We have been married for 16yrs and want out, I have mentioned divorce, but she freaks out, starts crying, won't talk about the issues.  I was thinking last night and every place we have been we have gone to marriage councilling to no avail.  7 different times we have been to councilors.  And they have all asked her to make changes but she never has.  I have tried to hold up my end of things.  I was told to be more thankful and complimentary.  I don't give complements easy, as I feel you have to deserve them first.  So I tried to be complimentary and each time she got upset and accused me of being ingenuine, and not really meaning it.  Yet, I can't say she has ever cheated on me, or been abusive, or an alcholic.  She always buys me things I don't need, never listens to me when I tell her what I want.  My love language is Service, but she doesn't do that.  For 16yrs she has forgotten my Birthday and treated as though it was unimportant.  My family always treated Birthdays as special days, but not my wife.  Yet, if I forget her birthday she cries and gets mad at me.  Everything she does tends to be from selfish motivation, as long as it benafits her then it gets done.  If there is something important to her it happens on time.

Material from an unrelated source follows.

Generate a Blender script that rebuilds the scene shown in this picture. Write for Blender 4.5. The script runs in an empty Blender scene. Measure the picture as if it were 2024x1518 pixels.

I so want to leave this marriage and find someone I can live life with.  Here is my dream.  Hiking, traveling around in a nice camper from place to place, exploring nature, visiting historical sites.  Traveling around Europe exploring new cultures.  Learning photography and photoshopping.  Whitewater rafting, camping with my kids.  Maybe writing a book.  Someone  who is passionate about the Lord.  Going on mission trips and helping people.  Going to places like Australia, Hawaii, New Zealand.  Mountain climbing, bike riding.  Someone to jog with or go on walks.  Someone to go to Dragon Con with and Rennisance fairs, maybe Scottish get togethers, but is also grounded in reality.  Someone to sip wine with at night and curl up to a good movie.  Romantic dinners, cooking together fancy meals.  Don't care if I have a house, or more kids.  Don't mind being a dad for someone elses kids.  I would love them the same as my own.  Someone who cares about staying healthy, but not a health nut.  Someone to share in the house work and yard work, enjoys gardening.  Someone who thinks of me and trys to do special things for me to show her love.  ie notes, breakfast, stopping by my work just because, not forgetting my birthday.

I wish I could find that person, that woman, my soul mate.